Excavations at Barrow Clump, Figheldean, by English Heritage in 2003–2004, were designed to ascertain the extent of damage to a round barrow caused by the activity of badgers. In this book, the illustrations alone, which depict the pre-barrow soil riddled with burrows, serve to emphasise that it was considerable. Further excavations, by the Defence Infrastructure Organisation and Wessex Archaeology in 2012–2014, aimed to alleviate damage to a series of Anglo-Saxon graves set around the barrow and, given the circumstances, the results are remarkable. Reports on both difficult interventions have been expertly brought together in this volume.

The barrow, the surviving example of a cemetery of 23, saw initial construction on top of a spread of Neolithic surface activity during the Beaker period, before being enlarged in the Early Bronze Age and subsequently providing a focus for 70 Anglo-Saxon graves. The results are superbly described and illustrated, not least the detailed analysis of the burials and grave goods. There are excellent overviews of both prehistoric and Anglo-Saxon phases, in each case setting the monument within its landscape context.

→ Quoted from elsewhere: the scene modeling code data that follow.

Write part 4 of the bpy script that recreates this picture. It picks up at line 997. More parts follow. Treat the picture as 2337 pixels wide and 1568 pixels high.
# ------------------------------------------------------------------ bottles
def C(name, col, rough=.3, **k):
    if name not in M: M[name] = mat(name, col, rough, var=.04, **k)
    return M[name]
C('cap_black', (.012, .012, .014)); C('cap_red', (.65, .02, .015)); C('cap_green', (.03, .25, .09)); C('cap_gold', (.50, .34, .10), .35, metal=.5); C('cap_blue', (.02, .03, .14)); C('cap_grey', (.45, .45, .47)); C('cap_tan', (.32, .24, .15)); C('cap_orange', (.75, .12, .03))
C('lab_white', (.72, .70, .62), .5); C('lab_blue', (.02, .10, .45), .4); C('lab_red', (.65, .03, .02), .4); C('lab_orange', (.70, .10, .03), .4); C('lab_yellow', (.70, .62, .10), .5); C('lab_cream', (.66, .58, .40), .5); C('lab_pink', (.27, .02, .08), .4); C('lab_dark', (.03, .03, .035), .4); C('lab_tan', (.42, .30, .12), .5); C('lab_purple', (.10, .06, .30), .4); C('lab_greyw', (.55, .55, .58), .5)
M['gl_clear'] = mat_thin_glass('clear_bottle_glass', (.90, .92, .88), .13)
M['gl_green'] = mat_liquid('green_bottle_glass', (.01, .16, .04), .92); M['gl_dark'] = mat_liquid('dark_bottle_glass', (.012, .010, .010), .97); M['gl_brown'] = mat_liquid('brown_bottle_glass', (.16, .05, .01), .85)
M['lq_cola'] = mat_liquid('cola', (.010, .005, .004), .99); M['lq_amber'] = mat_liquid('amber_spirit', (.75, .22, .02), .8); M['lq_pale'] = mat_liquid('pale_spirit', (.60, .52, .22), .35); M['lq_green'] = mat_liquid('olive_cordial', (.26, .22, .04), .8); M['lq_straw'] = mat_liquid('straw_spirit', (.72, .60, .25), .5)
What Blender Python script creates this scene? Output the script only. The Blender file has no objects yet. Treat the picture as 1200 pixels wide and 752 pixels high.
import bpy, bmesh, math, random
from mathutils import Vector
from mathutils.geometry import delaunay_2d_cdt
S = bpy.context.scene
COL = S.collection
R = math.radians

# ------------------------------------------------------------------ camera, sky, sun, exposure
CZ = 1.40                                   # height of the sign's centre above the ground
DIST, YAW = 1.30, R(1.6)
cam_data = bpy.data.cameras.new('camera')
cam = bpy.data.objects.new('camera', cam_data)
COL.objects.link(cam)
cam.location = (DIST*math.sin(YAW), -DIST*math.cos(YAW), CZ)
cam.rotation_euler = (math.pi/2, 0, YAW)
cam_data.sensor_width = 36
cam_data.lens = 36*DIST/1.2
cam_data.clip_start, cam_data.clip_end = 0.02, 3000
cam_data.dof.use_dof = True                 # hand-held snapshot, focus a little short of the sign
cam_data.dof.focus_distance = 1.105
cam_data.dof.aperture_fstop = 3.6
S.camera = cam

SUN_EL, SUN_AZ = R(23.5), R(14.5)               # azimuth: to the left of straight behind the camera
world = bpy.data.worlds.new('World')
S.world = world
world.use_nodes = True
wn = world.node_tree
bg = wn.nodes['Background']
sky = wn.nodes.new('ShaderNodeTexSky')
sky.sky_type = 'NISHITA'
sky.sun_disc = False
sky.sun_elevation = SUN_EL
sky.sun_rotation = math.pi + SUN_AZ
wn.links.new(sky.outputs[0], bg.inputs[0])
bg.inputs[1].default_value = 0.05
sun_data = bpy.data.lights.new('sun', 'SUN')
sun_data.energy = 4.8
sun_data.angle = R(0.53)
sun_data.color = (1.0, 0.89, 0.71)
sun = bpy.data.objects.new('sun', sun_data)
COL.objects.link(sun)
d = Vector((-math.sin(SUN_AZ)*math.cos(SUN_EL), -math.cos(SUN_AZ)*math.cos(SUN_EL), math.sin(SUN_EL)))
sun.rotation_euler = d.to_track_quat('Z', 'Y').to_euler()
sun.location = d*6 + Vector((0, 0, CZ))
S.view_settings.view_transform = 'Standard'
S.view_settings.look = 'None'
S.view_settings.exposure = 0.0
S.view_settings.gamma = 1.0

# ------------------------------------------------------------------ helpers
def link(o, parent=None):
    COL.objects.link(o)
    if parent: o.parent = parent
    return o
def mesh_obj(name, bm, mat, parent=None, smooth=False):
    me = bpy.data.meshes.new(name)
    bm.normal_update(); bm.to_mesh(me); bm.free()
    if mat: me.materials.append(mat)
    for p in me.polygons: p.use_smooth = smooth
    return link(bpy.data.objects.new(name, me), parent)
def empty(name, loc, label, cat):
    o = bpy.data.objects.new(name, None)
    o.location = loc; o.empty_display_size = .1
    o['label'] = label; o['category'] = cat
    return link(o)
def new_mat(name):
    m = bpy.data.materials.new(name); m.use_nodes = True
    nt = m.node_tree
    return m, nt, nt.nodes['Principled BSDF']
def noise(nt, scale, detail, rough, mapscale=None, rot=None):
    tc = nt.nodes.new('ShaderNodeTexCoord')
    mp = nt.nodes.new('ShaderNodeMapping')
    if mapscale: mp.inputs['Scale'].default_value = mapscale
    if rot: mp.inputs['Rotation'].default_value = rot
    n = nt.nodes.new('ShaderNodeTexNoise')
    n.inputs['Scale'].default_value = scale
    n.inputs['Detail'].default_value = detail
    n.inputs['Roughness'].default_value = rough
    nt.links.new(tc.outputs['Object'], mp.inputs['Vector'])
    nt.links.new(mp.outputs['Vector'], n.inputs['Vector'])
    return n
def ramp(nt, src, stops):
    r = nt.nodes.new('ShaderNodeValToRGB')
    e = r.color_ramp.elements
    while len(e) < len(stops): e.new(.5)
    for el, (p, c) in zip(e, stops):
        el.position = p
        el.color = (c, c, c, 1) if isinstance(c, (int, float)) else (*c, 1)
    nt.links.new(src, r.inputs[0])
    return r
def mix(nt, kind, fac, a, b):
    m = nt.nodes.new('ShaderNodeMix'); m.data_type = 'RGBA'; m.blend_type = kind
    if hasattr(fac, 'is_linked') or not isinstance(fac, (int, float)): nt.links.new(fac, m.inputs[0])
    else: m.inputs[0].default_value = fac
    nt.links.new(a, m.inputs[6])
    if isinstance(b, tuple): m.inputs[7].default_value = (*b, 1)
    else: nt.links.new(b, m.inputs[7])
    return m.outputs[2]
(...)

With respect to the evaluation of animal damage, it is concluded that archaeology should be about animal as well as human impact on the environment; consequently, the damage is considered an important part of the monument’s history. Quite so. But when fragile and rare Neolithic surfaces are being destroyed by modern activity, it seems a little like a cop-out when Historic England considers the second-greatest threat to scheduled monuments to be from burrowing animals. They must surely find a better solution.

Here, also, the role of the innovative Operation Nightingale is recounted, with its provision of archaeological opportunity to assist rehabilitation for injured soldiers, including sometimes moving descriptions of the experience of ‘digging ‘oles’ in a manner unfamiliar to them, which all serves as a most heartening coda.